A pipeline supplying oil from Myanmar to China started a trial operation last week, according to Chinese state-run media.
The 771 kilometre (478 mile) pipeline will connect the world’s top crude buyer with Myanmar’s western Rakhine state, reducing China’s dependence on oil transported through the narrow Malacca straits.
Vice President U Nyan Tun, Chinese Ambassador to Myanmar Yang Houlan, Minister for Energy U Zay Ya Aung and General Manager of the China National Petroleum Corporation (CNPC) Liao Yongyuan attended the opening ceremony in Yangon, Xinhua news agency reported.
CNPC and state-run Myanmar Oil and Gas Enterprise (MOGE), completed the pipeline in May last year after launching the project in June 2010. CNPC owns 50.9 percent of the project and MOGE the rest.

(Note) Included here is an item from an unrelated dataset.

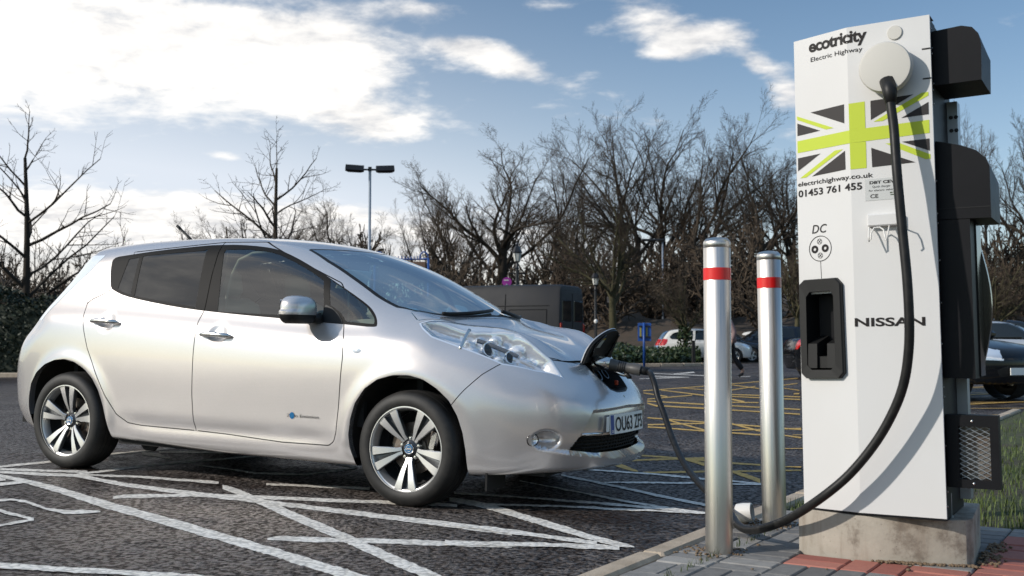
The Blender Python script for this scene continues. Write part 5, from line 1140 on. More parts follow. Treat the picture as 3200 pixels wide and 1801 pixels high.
# wheels
def wheel(x, sgn, rot):
    c = (x, -.765 * sgn, .318)
    W_ = mesh_obj('wheel', *(lambda m_: (m_.v, m_.f))(MB().lathe([(.232, .108), (.2385, .1075), (.2385, .100), (.226, .094), (.212, .06), (.205, -.06), (.226, -.10), (.2385, -.108)], 64)), M['alloy'], car, True)
    W_.location = c; W_.rotation_euler = (Matrix.Rotation(RAD(90) * sgn, 4, 'X') @ Matrix.Rotation(rot if sgn > 0 else -rot, 4, 'Z')).to_euler(); sharp(W_, 35)
    rb = MB(); prof = [(.236, .098)] + [(.240, .112), (.252, .118), (.275, .1185), (.298, .111), (.312, .098), (.3185, .084), (.3225, .06), (.3235, 0), (.3225, -.06), (.3185, -.084), (.312, -.098), (.29, -.112), (.25, -.116), (.236, -.10)]
    rb.lathe(prof, 96); ty = rb.make('tyre', M['tyre'], W_, auto=45)
    gv = MB()
    for zz in (-.05, -.018, .018, .05): gv.lathe([(.3228, zz - .004), (.3242, zz - .004), (.3242, zz + .004), (.3228, zz + .004)], 64)
    gv.make('tread_groove', M['gap'], W_)
    mb = MB(); mb.lathe([(.2055, .055), (.2055, -.06), (.10, -.062), (.0003, -.062)], 48); mb.make('barrel', M['alloy_dark'], W_, smooth=True)
    for k in range(5):
        a = 2 * math.pi * k / 5; Rz = Matrix.Rotation(a, 4, 'Z'); mb = MB()
        def sec(r, hw, gw, zt, zg): return [(-hw, r, zt - .03), (-hw, r, zt - .003), (-hw + .004, r, zt), (-gw, r, zt), (-gw * .8, r, zg), (-.003, r, zg + .002), (.003, r, zg + .002), (gw * .8, r, zg), (gw, r, zt), (hw - .004, r, zt), (hw, r, zt - .003), (hw, r, zt - .03)]
        rows = [sec(.050, .021, .002, .062, .061), sec(.075, .024, .004, .072, .060), (sec(.12, .041, .010, .085, .062)), sec(.17, .056, .016, .094, .066), sec(.2085, .069, .0215, .0985, .072), sec(.2280, .074, .0235, .0985, .076)]
        V = [Rz @ Vector(p) for r_ in rows for p in r_]; F = []; mi_ = []
        for r_ in range(5):
            for j in range(11): F.append((r_ * 12 + j, r_ * 12 + j + 1, r_ * 12 + 13 + j, r_ * 12 + 12 + j)[::-1]); mi_.append(0 if j in (1, 2, 8, 9) else 1)
        mb.add(V, F); mb.m = mi_; o = mb.make('spoke', [M['alloy'], M['alloy_grey']], W_); sharp(o, 22)
        mb = MB(); an = a + math.pi / 5 + math.pi / 2; mb.lathe([(.0003, .058), (.008, .057), (.0095, .050), (.0095, .03)], 10, c=(.057 * math.cos(an), .057 * math.sin(an), 0)); mb.lathe([(.0105, .046), (.0145, .052), (.0165, .046), (.0165, .02)], 14, c=(.057 * math.cos(an), .057 * math.sin(an), 0)); mb.make('wheel_nut', M['silver'], W_, auto=40)
    mb = MB(); mb.lathe([(.070, .03), (.072, .040), (.060, .052), (.034, .062), (.0315, .066)], 40); mb.make('hub', M['alloy_dark'], W_, smooth=True)
    mb = MB(); mb.lathe([(.0315, .060), (.0315, .068), (.029, .0715), (.0255, .0700)], 32); mb.lathe([(.0185, .0712), (.018, .0725), (.0145, .0725), (.014, .0712)], 32); mb.box((0, 0, .0718), (.040, .0085, .0022)); cp = mb.make('centre_cap', M['chrome'], W_, auto=35)
    mb = MB(); mb.lathe([(.0258, .0700), (.0003, .0712)], 32); mb.make('cap_badge', M['badge_blue'], W_, smooth=True)
    mb = MB(); mb.lathe([(.145, .0), (.145, .012), (.09, .014), (.085, .026), (.03, .028)], 40); mb.make('brake_disc', M['brake'], W_, auto=30)
    mb = MB(); cal = []
    Rc = Matrix.Rotation(-rot, 4, 'Z')
    mb.box(Rc @ Vector((.135 * (1 if sgn > 0 else -1), .05, .012)), (.055, .125, .05), rz=-rot + RAD(-14) * sgn, bev=.012); mb.make('brake_caliper', M['silver'], W_, auto=40)
    return W_
up_down = {('f'): math.pi, ('r'): 0.0}
for sgn in (1, -1):
    wheel(0.0, sgn, RAD(180)); wheel(-2.69, sgn, 0.0)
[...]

The pipeline, which starts from Maday Island in Kyaukphyu township, has transmission capacity of 22 million tonnes per year. Kyaukphyu is also seeing some other projects being implemented including 300,000-tonne crude oil wharf, working vessel wharf, 650,000 cubic-metre water tank, 38 km port channel and 1.2 million cubic-metre crude oil reservoir.
Another pipeline pumping natural gas, part of the China-Myanmar oil and gas pipeline project, which comprises of a crude oil pipeline and a gas pipeline, pumping natural gas more than 2,500 kilometres from western Myanmar to southwest China went fully operational in 2013.
As of January 25, the pipeline had transmitted 3.92 billion cubic-metres gas to China, offloading 147 million cubic-metres gas for Myanmar, according to Xinhua.